El segundo largometraje de Ari Aster (ópera prima mayor: Hereditary, perturbador corto: The Strange Thing About the Johnsons), Midsommar, ronda de nueva cuenta por los temas que claramente serán definitorios en su filmografía: la familia como caldo de cultivo de los peores traumas, y el duelo por el adiós de un familiar querido como veta máxima y primordial de todo horror.

Midsommar no es la típica película de terror: si buscan material que los haga brincar de su asiento, no lo encontrarán aquí. Antes que asustarte, Ari Aster busca contagiar la sensación de desasosiego, desesperación y dolor de la protagonista, Dani (Florence Pugh), una adolescente que acaba de pasar por un terrible trauma relacionado con su familia y que al mismo tiempo se debate en una relación que ya dio de sí con Christian (Jack Reynor), su novio que está a punto de cortarla.

El largo pero imponente prólogo de esta historia muestra el músculo del director. Se trata de un poderoso inicio, inquietante, impredecible, que provoca el malestar necesario para que lo que está por suceder sea aún más impactante. La magnífica cámara de Pawel Pogorzelski abona a la atmósfera ominosa con rebuscados encuadres e inspirados planos secuencia. Apenas han pasado veinte minutos y Aster nos tiene en la palma de su mano.

Y es aquí cuando finalmente empieza la película….

Más por lástima que otra cosa, Christian invita a Dani a un viaje que tenía planeado con sus amigos: ir a los festejos de verano en Suecia, a lo que ella acepta como una forma de huir de los últimos acontecimientos. El grupo visita una comuna en un lugar paradisiaco en la cual creció Pelle (Vilhelm Blomgren) amigo de Dani y que junto con otros compañeros esperan pasar unos días de contacto con la naturaleza y las drogas.

Al estilo del clásico The Wicker Man (Hardy, 1973), la comuna se comporta amable pero robótica en su recibimiento de los norteamericanos y no tardan en aclarar que ellos no son una secta ni mucho menos, “somos una familia”. Claro que lo son. La “familia” les da alojamiento en pintorescas cabañas y los preparan para los rituales por venir. Todo parece excéntrico e invitante, hasta que los turistas son testigos de la demencia de ciertos ritos y costumbres de esta “familia”.

Es entonces cuando todo se convierte en un festival de horrores, depravación, tensión e incertidumbre.
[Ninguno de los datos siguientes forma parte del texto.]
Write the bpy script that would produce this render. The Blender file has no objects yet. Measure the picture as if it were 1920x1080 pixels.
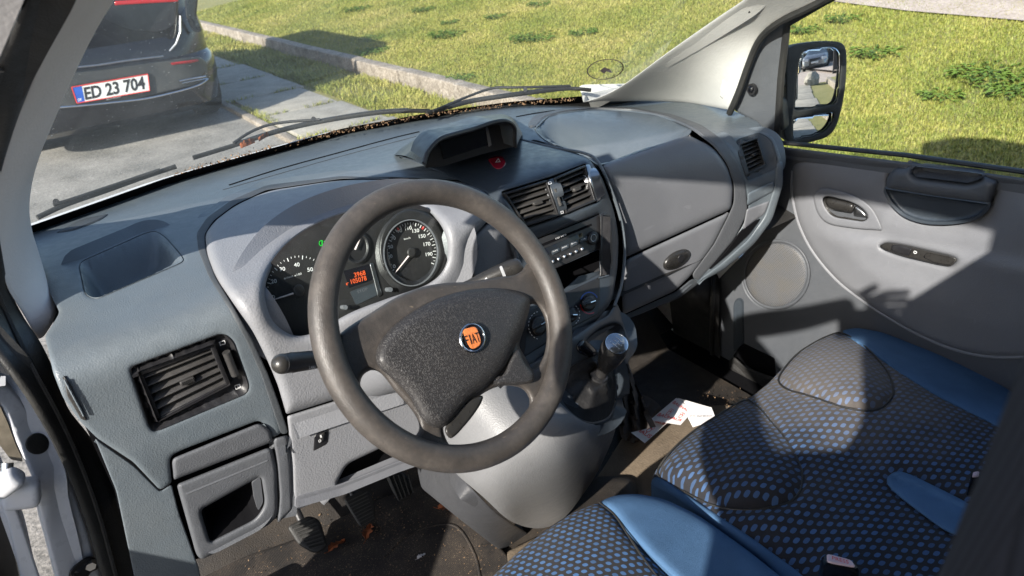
SUNDIR = (1.0, .50, -.62); SUN_E = 5.0; SKY_E = .125; EXPO = 1.08
import bpy, bmesh, math, random
import numpy as np
from mathutils import Vector, Matrix
from mathutils.geometry import delaunay_2d_cdt
random.seed(7); np.random.seed(7)
SC = bpy.context.scene
COL = SC.collection
def NV(*a): return np.array(a, float)
def unit(v): v = np.asarray(v, float); return v/np.linalg.norm(v)
# ---------------------------------------------------------------- camera model (sight lines measured from the photograph)
FPX = 1350.0
_F = unit([-1030, 605, 1350.0]); _R = NV(2320, 940, 1350)
_U = np.cross(_R, _F); _U = _U if _U[1] > 0 else -_U; _U = unit(_U)
_R = np.cross(_F, _U); _R = _R if _R[0] > 0 else -_R
CAM = NV(-.76, -.75, 1.62)
MW = np.array([_R, _F, _U])
GZ = .25                                            # height of the road

def rays(uv):
    uv = np.atleast_2d(np.asarray(uv, float))
    d = np.stack([(uv[:, 0]-960)/FPX, -(uv[:, 1]-540)/FPX, np.ones(len(uv))], 1)
    return d @ MW.T
def P(u, v, ax, val):
    d = rays([(u, v)])[0]
    if ax == 't': return CAM + val*d
    i = 'xyz'.index(ax)
    return CAM + d*(val-CAM[i])/d[i]
def T(u, v, ax, val):
    d = rays([(u, v)])[0]
    if ax == 't': return val
    i = 'xyz'.index(ax)
    return (val-CAM[i])/d[i]
# ---------------------------------------------------------------- surfaces: f(uv, h) -> points
def s_plane(p0, n):
    p0 = np.asarray(p0, float); n = unit(n)
    if n @ (CAM-p0) < 0: n = -n
    def f(uv, h=0):
        d = rays(uv); h = np.asarray(h, float)*np.ones(len(d))
        t = ((p0-CAM) @ n + h)/(d @ n)
        return CAM + d*t[:, None]
    f.n = n; f.p0 = p0
    return f
def s_axis(ax, val):
    n = NV(0, 0, 0); n['xyz'.index(ax)] = 1
    return s_plane(n*val, n)
def s_pts(a, b, c): return s_plane(a, np.cross(np.asarray(b)-a, np.asarray(c)-a))
def s_tps(ctrl, lam=1e-6):
    uv = np.array([(c[0], c[1]) for c in ctrl], float)/1000
    w = np.array([1/T(*c) for c in ctrl])
    n = len(uv)
    def K(a, b):
        r2 = ((a[:, None]-b[None])**2).sum(2)
        return .5*r2*np.log(r2+1e-12)
    A = np.zeros((n+3, n+3)); A[:n, :n] = K(uv, uv)+lam*np.eye(n)
    A[:n, n] = 1; A[:n, n+1:] = uv; A[n, :n] = 1; A[n+1:, :n] = uv.T
    sol = np.linalg.solve(A, np.concatenate([w, [0, 0, 0]]))
    def f(q, h=0):
        q = np.atleast_2d(np.asarray(q, float)); d = rays(q); qq = q/1000
        w_ = K(qq, uv) @ sol[:n] + sol[n] + qq @ sol[n+1:]
        t = 1/np.maximum(w_, .05) - np.asarray(h)/np.linalg.norm(d, axis=1)
        return CAM + d*t[:, None]
    return f
def sstep(a, b, x):
    t = np.clip((x-a)/(b-a), 0, 1); return t*t*(3-2*t)
def dash_g(p):
    x, y, z = p[..., 0], p[..., 1], p[..., 2]
    zd = 1.175 - .075*sstep(.25, .75, x) - .02*sstep(.55, .9, y)
    yf = np.interp(x, [-.9, -.6, -.3, -.1, .05, .16, .3, .6, .7, .8], [.2, .2, .205, .235, .26, .27, .27, .25, .22, .22]) + .06*np.clip(1.15-z, -.1, .6)
    k = .05 + .06*sstep(.12, .3, x)
    a, b = z-zd, yf-y
    m = np.maximum(a, b); n = np.minimum(a, b)
    hh = np.clip(.5+.5*(m-n)/k*-1+.5, 0, 1)  # polynomial smooth max
    e = np.clip(1-(m-n)/k, 0, 1)
    return m + e*e*k*.25
def s_dash(uv, h=0):
    d = rays(uv); h = np.asarray(h, float)*np.ones(len(d))
    ts = np.linspace(.35, 3.2, 200)
    g = np.stack([dash_g(CAM+d*t)-h for t in ts], 1)
    idx = np.argmax(g < 0, axis=1); idx = np.where(idx == 0, 199, idx)
    lo, hi = ts[idx-1], ts[idx]
    for _ in range(22):
        m = (lo+hi)/2; gm = dash_g(CAM+d*m[:, None])-h
        lo, hi = np.where(gm > 0, m, lo), np.where(gm > 0, hi, m)
    return CAM + d*hi[:, None]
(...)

La comida es abundante, las bebidas son de colores, y poco a poco los ritos van mostrando su verdadera faz. Esas aguas de colores no son lo que uno espera, y el pelo en el plato principal no es precisamente un descuido del chef.

El cine de Aster exige actuaciones superlativas, siempre al límite. Lo obtuvo en Hereditary con la extraordinaria (y groseramente ignorada en los Oscars) Toni Collette, y lo repite, al mismo nivel, con la extraordinaria Florence Pough (la recuerdan por Lady Macbeth). Esta larga ópera de ritos, leyendas y mitos no funcionaría sin el compromiso e ímpetu de la actriz protagónica.

El problema, o en este caso, mi problema, es que la trampa que le da título a la película (aquella que inicia con la llegada a Suecia) va perdiendo efectividad conforme pasan los casi 120 minutos que restan de metraje. El llamado “suspension of disbelief” se va complicando conforme la cinta se alarga innecesariamente. Uno comienza a dudar si esa sensación de incomodidad que provoca la película es por lo que vemos en pantalla o por el tiempo que llevamos frente a ella.

No obstante, es claro que Ari Aster posee un entendimiento tan claro del engranaje del terror que no sólo es capaz de de elevar el suspenso a plena luz del sol -con un perfecto paisaje en el horizonte y el pasto a nuestros pies- sino que también es un maestro en elaborar estas trampas cinematográficas, creadas tanto para sus personajes como para nosotros.